Before RAMIREZ, C.J., and GERSTEN and SUAREZ, JJ.Randy A. Fleischer, for appellant. Jean Marie Middleton, for appellee.

Saydel Mas appeals the Final Order of the the appellee Miami-Dade County School Board adopting the Recommended Order of the Division of Administrative Hearings (DOAH). We reverse and remand the case with instructions that the DOAH issue an order addressing Mas' exceptions and providing Mas with a remedy.

By letter dated July 23, 2008, the School Board of Miami-Dade County informed Mas that it had suspended him and initiated proceedings to dismiss him from all employment with the Miami-Dade Public Schools, effective at the close of the work day on August 4, 2008. The letter stated that the School Board was taking action for just cause, including allegations that Mas received funds directly from a vendor while employed by the School Board and that he viewed inappropriate material on a School Board computer.

By letter dated August 15, 2008, Mas requested a formal hearing. At the hearing, the School Board called five witnesses and offered into evidence eleven exhibits. Mas called one witness and stipulated to the School Board's exhibits. The parties submitted proposed recommended orders. In his proposed recommended order, Mas requested reinstatement and backpay. The transcript of the hearing was submitted to the Administrative Law Judge (ALJ). On April 16, 2009, the ALJ issued his recommended order, finding that the School Board failed to prove that Mas violated any of the cited rules or statute as to the computer pornography and failed to prove that Mas violated any of the cited rules or statute regarding accepting pay from a vendor while employed with the School Board. The ALJ recommended that “Petitioner enter a final order dismissing the Notice of Specific Charges.”

On April 27, 2009, Mas timely filed Exceptions to the Proposed Order, specifically requesting that he be made whole by reinstating him and awarding him back pay from August 4, 2008, to the date of reinstatement, based on his pro rata salary of $56,000.00 annually. The record is silent regarding the DOAH review of Mas' Exceptions, and Mas' exceptions were never addressed.

On June 18, 2009, the School Board issued a Final Order adopting DOAH's Recommended Order and dismissing the charges against Mas. Mas was not reinstated or provided backpay.

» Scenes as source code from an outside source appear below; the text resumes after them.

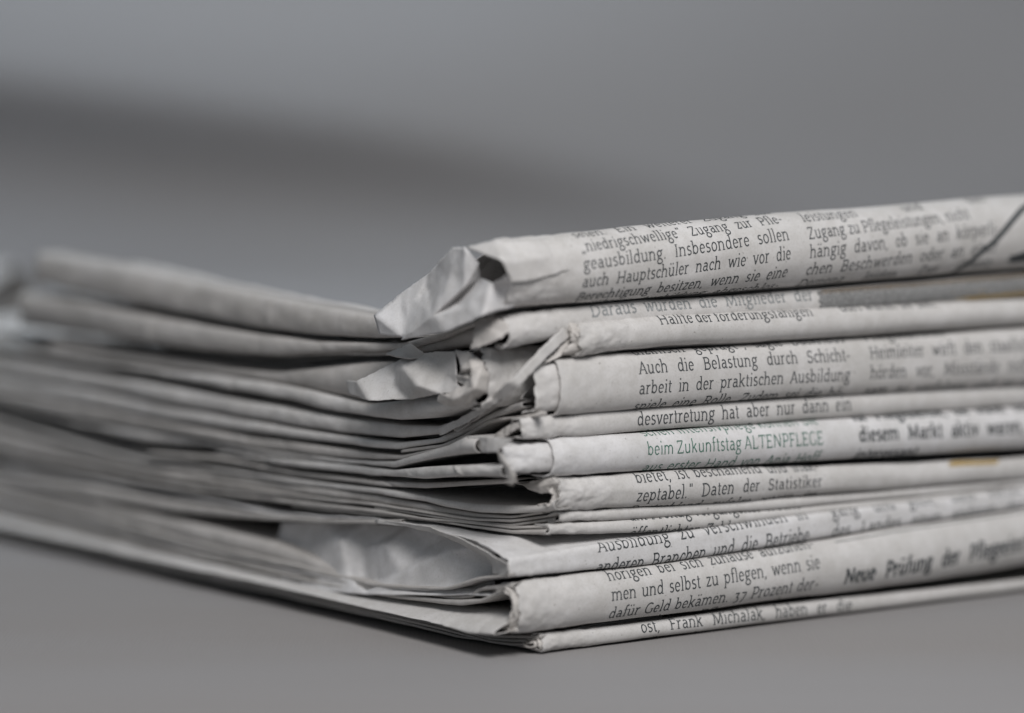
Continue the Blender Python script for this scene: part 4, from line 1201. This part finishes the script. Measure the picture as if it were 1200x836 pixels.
def cloth():
    xs = np.linspace(-1.4, 1.4, 220)
    wall_y, R = 0.53, 0.02
    d = np.unique(np.concatenate([np.linspace(-1.6, -0.35, 16), np.linspace(-0.35, 0.2, 150), np.linspace(0.2, 0.5, 30),
                                  np.linspace(0.5, 0.72, 120), np.linspace(0.72, 1.9, 40)]))
    X, Dg = np.meshgrid(xs, d, indexing='ij')
    a = np.clip((Dg - wall_y) / R, 0, math.pi / 2)
    over = np.maximum(Dg - wall_y - R * math.pi / 2, 0)
    Y = np.minimum(Dg, wall_y) + R * np.sin(a)
    Z = R * (1 - np.cos(a)) + over
    flat = Dg < wall_y
    # shallow folds of the cloth on the table, clear of the stack
    away = np.clip((-0.035 - Y) / 0.05, 0, 1)
    f = np.exp(-(((Y + 0.085 + 0.10 * X) / 0.016) ** 2)) * 0.0026
    f += np.exp(-(((Y + 0.135 - 0.22 * X) / 0.010) ** 2)) * 0.0020
    f += np.exp(-(((Y + 0.178 + 0.05 * X) / 0.0022) ** 2)) * 0.00035 * np.clip((-0.02 - X) / 0.03, 0, 1)
    f += (fbm(X * 7, Y * 16, 3)) * 0.0012
    Z = Z + np.where(flat, f * away, 0)
    # the hanging part: one long drape shaped to shade a dark band, softer ones
    wallw = np.clip((Z - 0.004) / 0.02, 0, 1) * np.clip(over * 1e3, 0, 1)
    dist = 0.55 - CAM[1]
    line = CAM[2] - dist * np.tan(PITCH + (np.interp(X / dist * FP + 600, [-600, 0, 400, 850, 1500], [30, 82, 135, 215, 330]) - 418) / FP)
    q = Z - line
    amp = np.interp(X / dist * FP + 600, [-900, 0, 350, 650, 900, 1300], [0.021, 0.0195, 0.015, 0.009, 0.003, 0.0015])
    ridge = np.where(q > 0, np.exp(-(q / 0.055) ** 2), np.exp(-(q / 0.019) ** 2))
    Y = Y - wallw * (amp * ridge + 0.004 * fbm(X * 5 + 3, Z * 9, 2))
    Z = Z - 0.0003
    P = np.stack([X, Y, Z], -1)
    o = link('backdrop', grid_mesh('backdrop', P, flip=False), CLOTH)
    o['kind'] = 'structure'
    return o


cloth()

# a loose crumpled bundle lying farther back, far out of focus
X_ = thing('newspaper', 'blurred pale crumpled newspaper at the picture edge, behind the far end of the stack', 'newspaper', (-0.14, 0.22, 0.0))
def far_roll():
    th = np.linspace(0, 2 * math.pi, 49)
    t = np.linspace(0, 1, 40)
    T_, H_ = np.meshgrid(t, th, indexing='ij')
    c0 = np.array([-0.292, 0.31, 0.024])
    ax = np.array([0.166, -0.03, 0.0])
    n1 = np.array([0.3, 0.95, 0.0])
    rr = 1 + 0.13 * fbm(T_ * 6, np.cos(H_) * 2 + np.sin(H_) * 3, 3)
    P = c0 + T_[..., None] * ax + (np.cos(H_) * 0.022 * rr)[..., None] * n1 + (np.sin(H_) * 0.0235 * rr)[..., None] * EZ
    o = link('outer_page', grid_mesh('outer_page', P), PAPER_DARK, X_)
    P2 = P[:, :, :] * 1.0
    c = P.mean(1, keepdims=True)
    o2 = link('inner_page', grid_mesh('inner_page', c + (P - c) * np.array([0.8, 0.8, 0.8]) + np.array([-0.004, 0.001, 0.0])), PAPER, X_)
    solid(o, 0.0005)
    solid(o2, 0.0005)
far_roll()


for o in SC.objects:
    if '_w' in o:
        del o['_w']
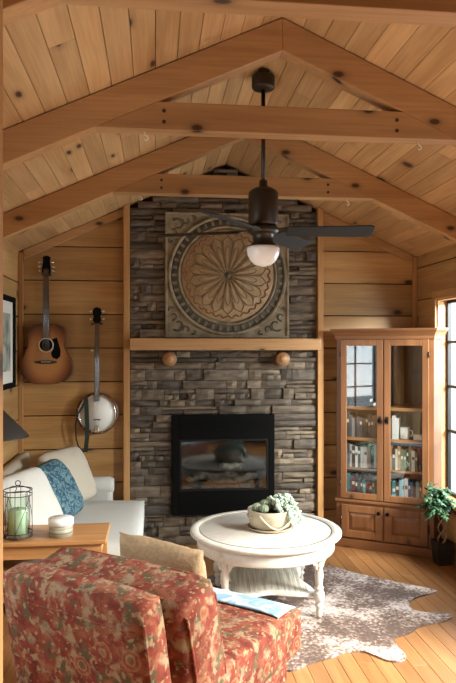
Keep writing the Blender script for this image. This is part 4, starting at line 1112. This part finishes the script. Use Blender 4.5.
for i in range(60):
    a = i*2.4; el = random.uniform(-.9, 1.3); rr = random.uniform(.06, .165)
    c = Vector((-.03, -.01, .465)); tip = c+Vector((math.cos(a)*math.cos(el)*rr, math.sin(a)*math.cos(el)*rr, math.sin(el)*rr*1.0))
    tip.x = min(tip.x, .045); tip.y = min(tip.y, .085)
    br.tube([(0, 0, .40), c.lerp(tip, .5)+Vector((0, 0, .01)), tip], [.003, .002, .0012], 5)
    for kx in range(11):
        d = Vector((random.gauss(0, 1), random.gauss(0, 1), random.gauss(.1, .7)))
        q = c.lerp(tip, random.uniform(.45, 1.0)); q.x = min(q.x, .045)
        if d.x > 0 and q.x > .02: d.x *= .2
        if d.y > 0 and q.y > .04: d.y *= .2
        leafq(b, q, d, random.uniform(.036, .058), random.uniform(.022, .034))
br.build('branches', 'bark', pt); b.build('foliage', 'leaf', pt)

# ================================================================== LIGHT
sc = bpy.context.scene
w = bpy.data.worlds.new('sky'); sc.world = w; w.use_nodes = True
bg = w.node_tree.nodes['Background']; bg.inputs['Color'].default_value = (.80, .93, 1.0, 1); bg.inputs['Strength'].default_value = WORLD
def area(name, loc, rot, sx, sy, power, col, spread=180):
    l = bpy.data.lights.new(name, 'AREA'); l.shape = 'RECTANGLE'; l.size = sx; l.size_y = sy; l.energy = power; l.color = col; l.spread = R(spread)
    o = bpy.data.objects.new(name, l); C.objects.link(o); o.location = loc; o.rotation_euler = rot; return o
for nm, loc, rot, sx, sy, pw, col in LIGHTS: area(nm, loc, rot, sx, sy, pw, col)
if SUN:
    l = bpy.data.lights.new('sun', 'SUN'); l.energy = SUN[0]; l.angle = R(SUN[1]); l.color = (1, .93, .82)
    o = bpy.data.objects.new('sun', l); C.objects.link(o); o.rotation_euler = Vector(SUN[2]).to_track_quat('-Z', 'Y').to_euler()

# ================================================================== CAMERA
cd = bpy.data.cameras.new('camera'); cam = bpy.data.objects.new('camera', cd); C.objects.link(cam)
cam.location = (0, 0, EYE); cam.rotation_euler = (PI/2, 0, -TH)
cd.sensor_fit = 'HORIZONTAL'; cd.sensor_width = 36; cd.lens = FPX/456*36; cd.shift_x = 0; cd.shift_y = (HOR-341.5)/456
cd.clip_start = .05
sc.camera = cam
vs = sc.view_settings; vs.view_transform = 'Standard'; vs.look = 'None'; vs.gamma = 1; vs.use_curve_mapping = False; vs.exposure = EXPOSURE
sc.cycles.max_bounces = 8; sc.cycles.diffuse_bounces = 5; sc.cycles.glossy_bounces = 4; sc.cycles.transparent_max_bounces = 12
sc.cycles.sample_clamp_indirect = 6; sc.cycles.use_denoising = True
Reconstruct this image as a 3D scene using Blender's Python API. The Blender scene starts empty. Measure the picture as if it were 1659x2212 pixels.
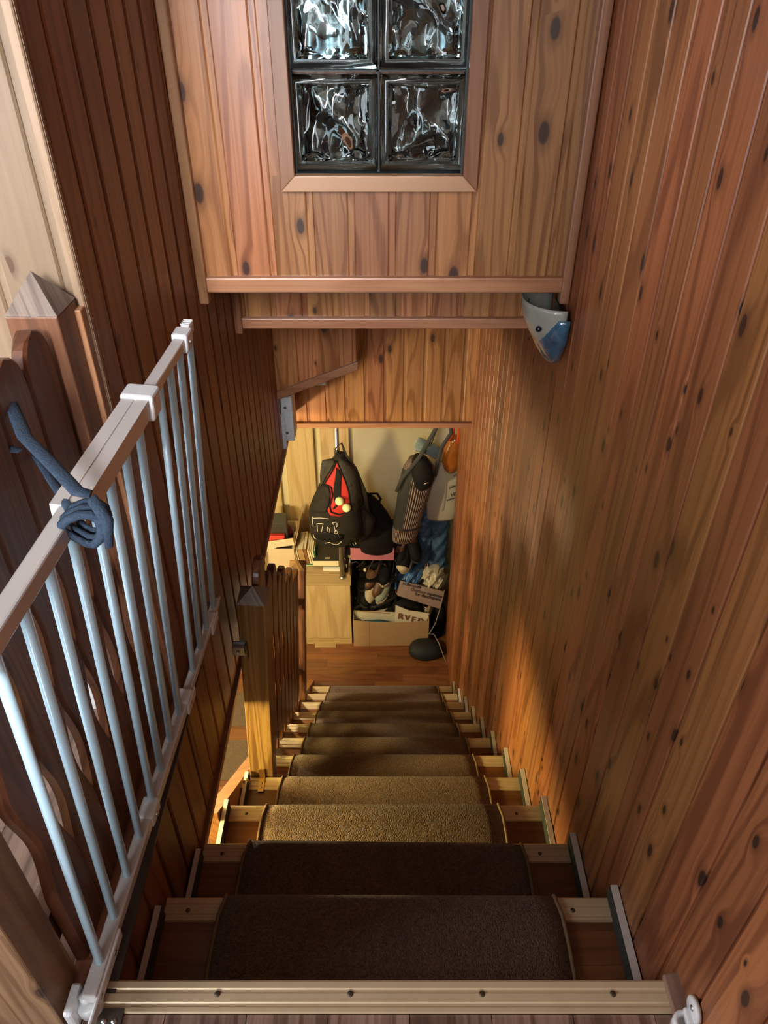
import bpy, bmesh, math, random
from math import sin, cos, pi, radians, sqrt, atan2
from mathutils import Vector, Matrix, Euler
from mathutils.bvhtree import BVHTree
random.seed(7)
R = radians
SC = bpy.context.scene
COL = SC.collection

# ------------------------------------------------------------------ camera
CAM_Y, CAM_Z, PITCH, FPX = -0.529, 1.355, R(36.1), 1600.0
cam = bpy.data.cameras.new('camera')
camo = bpy.data.objects.new('camera', cam)
COL.objects.link(camo)
camo.location = (0, CAM_Y, CAM_Z)
camo.rotation_euler = (R(90) - PITCH, 0, 0)
cam.sensor_fit = 'HORIZONTAL'
cam.sensor_width = 36
cam.lens = FPX / 1659 * 36
cam.clip_start = 0.02
SC.camera = camo

# ------------------------------------------------------------------ world, lights, exposure
w = bpy.data.worlds.new('world'); SC.world = w
w.use_nodes = True
w.node_tree.nodes['Background'].inputs[0].default_value = (0.85, 0.85, 0.88, 1)
w.node_tree.nodes['Background'].inputs[1].default_value = 0.14
vs = SC.view_settings
vs.view_transform = 'Standard'; vs.look = 'None'; vs.gamma = 1; vs.exposure = 0.22
try: vs.use_curve_mapping = False
except Exception: pass

def area(name, loc, target, sx, sy, power, col):
    l = bpy.data.lights.new(name, 'AREA'); l.shape = 'RECTANGLE'; l.size = sx; l.size_y = sy
    l.energy = power; l.color = col
    o = bpy.data.objects.new(name, l); COL.objects.link(o); o.location = loc
    o.rotation_euler = (Vector(target) - Vector(loc)).to_track_quat('-Z', 'Y').to_euler()
    return o
def point(name, loc, power, col, r=0.05):
    l = bpy.data.lights.new(name, 'POINT'); l.energy = power; l.color = col; l.shadow_soft_size = r
    o = bpy.data.objects.new(name, l); COL.objects.link(o); o.location = loc
    return o
# daylight of the glazed door behind and to the left of the camera
dl = area('daylight_door', (-0.78, -1.75, 1.10), (-0.50, 1.3, 0.9), 0.36, 1.6, 7, (0.86, 0.92, 1.0))
dl.data.spread = R(80)
# roof window high behind the camera, left
rl = area('roof_window', (-0.52, -1.7, 2.10), (-0.46, 1.9, 0.5), 0.30, 1.0, 4.5, (0.93, 0.95, 1.0))
rl.data.spread = R(32)
# added weak fill from behind the camera, in place of bounced light
area('landing_fill', (0.1, -2.6, 1.7), (0.3, 1.0, 0.5), 1.6, 1.2, 12, (1.0, 0.90, 0.82))
# added fill from the unseen left side, lifts the right wall
area('left_fill', (-2.15, -0.45, 1.25), (0.4, 0.1, 0.1), 0.9, 1.1, 46, (0.95, 0.95, 1.0))
# warm lamp of the hall below, then an added warm fill farther along
point('hall_lamp', (-1.06, 0.63, -0.43), 140, (1.0, 0.82, 0.30), 0.12)
point('closet_fill', (-1.12, 2.00, -0.98), 72, (1.0, 0.86, 0.54), 0.06)

# ------------------------------------------------------------------ helpers
def tag(o, label=None, cat=None, group=None, kind=None):
    if label: o['label'] = label
    if cat: o['category'] = cat
    if group: o['group'] = group
    if kind: o['kind'] = kind
    return o
def empty(name, loc=(0, 0, 0), rot=(0, 0, 0), parent=None):
    o = bpy.data.objects.new(name, None); COL.objects.link(o)
    o.location = loc; o.rotation_euler = rot
    o.empty_display_size = 0.05
    if parent: o.parent = parent
    return o
def link(name, me, parent=None, loc=(0, 0, 0), rot=(0, 0, 0)):
    o = bpy.data.objects.new(name, me); COL.objects.link(o)
    o.location = loc; o.rotation_euler = rot
    if parent: o.parent = parent
    return o
def copy_tree(o, parent=None):
    c = o.copy(); COL.objects.link(c)
    if parent: c.parent = parent
    for ch in list(o.children): copy_tree(ch, c)
    return c

class MB:
    def __init__(s): s.v = []; s.f = []; s.uv = {}; s.sm = []
    def add(s, vs_, fs_, smooth=False):
        b = len(s.v); s.v += [tuple(p) for p in vs_]
        for f in fs_: s.f.append([b + i for i in f]); s.sm.append(smooth)
        return b
    def box(s, x0, x1, y0, y1, z0, z1):
        s.add([(x0,y0,z0),(x1,y0,z0),(x1,y1,z0),(x0,y1,z0),(x0,y0,z1),(x1,y0,z1),(x1,y1,z1),(x0,y1,z1)],
              [(3,2,1,0),(4,5,6,7),(0,1,5,4),(1,2,6,5),(2,3,7,6),(3,0,4,7)]); return s
    def prism(s, pts, axis, a0, a1):
        # polygon pts (2D), extruded along axis between a0 and a1. axis 0:(a,p,q) 1:(p,a,q) 2:(p,q,a)
        def mk(a):
            return [((a,p,q) if axis == 0 else (p,a,q) if axis == 1 else (p,q,a)) for p, q in pts]
        n = len(pts)
        s.add(mk(a0) + mk(a1), [tuple(range(n))[::-1], tuple(range(n, 2*n))] + [(i, (i+1) % n, n+(i+1) % n, n+i) for i in range(n)])
        return s
    def tube(s, path, r, n=8, flat=1.0, cap=True):
        path = [Vector(p) for p in path]
        rs = r if isinstance(r, (list, tuple)) else [r]*len(path)
        up = None; vs_ = []
        for i, p in enumerate(path):
            t = (path[min(i+1, len(path)-1)] - path[max(i-1, 0)]).normalized()
            if up is None:
                up = Vector((0,0,1)) if abs(t.z) < 0.9 else Vector((0,1,0))
            sd = t.cross(up).normalized(); up = sd.cross(t).normalized()
            for k in range(n):
                a = 2*pi*k/n
                vs_.append(p + sd*cos(a)*rs[i] + up*sin(a)*rs[i]*flat)
        fs_ = []
        m = len(path)
        for i in range(m-1):
            for k in range(n):
                fs_.append((i*n+k, i*n+(k+1) % n, (i+1)*n+(k+1) % n, (i+1)*n+k))
        if cap: fs_ += [tuple(range(n))[::-1], tuple((m-1)*n+k for k in range(n))]
        s.add(vs_, fs_, True); return s
    def lathe(s, prof, c=(0,0,0), n=20, a0=0, a1=2*pi, sx=1, sy=1):
        full = abs(a1-a0-2*pi) < 1e-6
        m = n if full else n+1
        vs_ = []
        for r, z in prof:
            for k in range(m):
                a = a0+(a1-a0)*k/n
                vs_.append((c[0]+r*cos(a)*sx, c[1]+r*sin(a)*sy, c[2]+z))
        fs_ = []
        for i in range(len(prof)-1):
            for k in range(n):
                k2 = (k+1) % m
                fs_.append((i*m+k, i*m+k2, (i+1)*m+k2, (i+1)*m+k))
        s.add(vs_, fs_, True); return s
    def loft(s, secs, n=20, e=2.0, jit=0.0, fold=0):
        # secs: (cx,cy,cz,rx,ry[,rot]) ; rings in the XY plane
        vs_ = []
        for i, q in enumerate(secs):
            cx, cy, cz, rx, ry = q[:5]
            for k in range(n):
                a = 2*pi*k/n
                ca, sa = cos(a), sin(a)
                X = math.copysign(abs(ca)**(2/e), ca)*rx; Y = math.copysign(abs(sa)**(2/e), sa)*ry
                g = 1 + jit*(sin(a*3+i*1.3)+sin(a*7+i*2.1)*.6 + (sin(a*fold)*.8 if fold else 0))
                vs_.append((cx+X*g, cy+Y*g, cz + jit*rx*.5*sin(a*5+i)))
        m = len(secs); fs_ = []
        for i in range(m-1):
            for k in range(n):
                fs_.append((i*n+k, i*n+(k+1) % n, (i+1)*n+(k+1) % n, (i+1)*n+k))
        fs_ += [tuple(range(n))[::-1], tuple((m-1)*n+k for k in range(n))]
        b = s.add(vs_, fs_, True)
        s.loftuv = (b, n, m)
        return s
    def mesh(s, name, mat=None):
        me = bpy.data.meshes.new(name)
        me.from_pydata(s.v, [], s.f)
        me.polygons.foreach_set('use_smooth', s.sm)
        if hasattr(s, 'loftuv'):
            b, n, m = s.loftuv
            uv = me.uv_layers.new(name='UVMap')
            for p in me.polygons:
                ks = [(v-b) % n for v in p.vertices]
                wrap = (0 in ks and n-1 in ks)
                for li, v in zip(p.loop_indices, p.vertices):
                    k = (v-b) % n; i = (v-b)//n
                    if wrap and k == 0: k = n
                    uv.data[li].uv = (k/n, i/max(1, m-1))
        me.update()
        bm = bmesh.new(); bm.from_mesh(me); bmesh.ops.recalc_face_normals(bm, faces=bm.faces); bm.to_mesh(me); bm.free()
        if mat: me.materials.append(mat)
        return me
    def build(s, name, mat=None, parent=None, loc=(0,0,0), rot=(0,0,0), bevel=0, sub=0):
        o = link(name, s.mesh(name, mat), parent, loc, rot)
        if bevel:
            m = o.modifiers.new('b', 'BEVEL'); m.width = bevel; m.segments = 2; m.limit_method = 'ANGLE'; m.angle_limit = R(40)
        if sub:
            m = o.modifiers.new('s', 'SUBSURF'); m.levels = sub; m.render_levels = sub
        return o

_c, _s = cos(PITCH), sin(PITCH)
def ray(px, py):
    a = (px-830)/FPX; b = (py-1106)/FPX
    return Vector((a, _c-b*_s, -(_s+b*_c)))
O = Vector((0, CAM_Y, CAM_Z))
def PY(px, py, y): d = ray(px, py); return O + d*((y-O.y)/d.y)
def PZ(px, py, z): d = ray(px, py); return O + d*((z-O.z)/d.z)
def M(px, py, y, n): return n*((y-O.y)/ray(px, py).y)/FPX      # n pixels in metres at that place
def text(name, body, size, mat, parent, loc, rot, ext=0.0006, align='LEFT', shear=0, sx=1):
    cu = bpy.data.curves.new(name, 'FONT'); cu.body = body; cu.size = size; cu.extrude = ext; cu.align_x = align; cu.offset = size*.018; cu.shear = shear
    t = bpy.data.objects.new(name, cu); COL.objects.link(t)
    bpy.context.view_layer.update()
    me = bpy.data.meshes.new_from_object(t.evaluated_get(bpy.context.evaluated_depsgraph_get()))
    bpy.data.objects.remove(t)
    me.materials.clear(); me.materials.append(mat)
    o = link(name, me, parent, loc, rot); o.scale = (sx, 1, 1)
    return o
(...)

We agree with Mas that allowing him to request a hearing to appeal his termination is meaningless if the charges against him are dismissed but he is not reinstated with back pay. State v. Goode, 830 So.2d 817, 824 (Fla.2002). Mas prevailed at the DOAH hearing, and the charges against him were dismissed.

In addition, the exceptions Mas filed to the Proposed Order were never addressed, and the DOAH's Final Order failed to specify any remedy for Mas. The School Board is required to rule explicitly on each exception which identifies the disputed portion of the Recommended Order by page number or paragraph. See § 120.57(k), Fla. Stat. (2008); Boundy v. School Bd. of Miami-Dade County, 994 So.2d 433, 434-35 (Fla. 3d DCA 2008).

Accordingly, we reverse the Final Order of the Miami-Dade County School Board entered on June 18, 2009, and remand the case to the DOAH for a ruling on Mas' exceptions and entry of an order providing Mas a remedy for terminating him without just cause.

Reversed and remanded with instructions.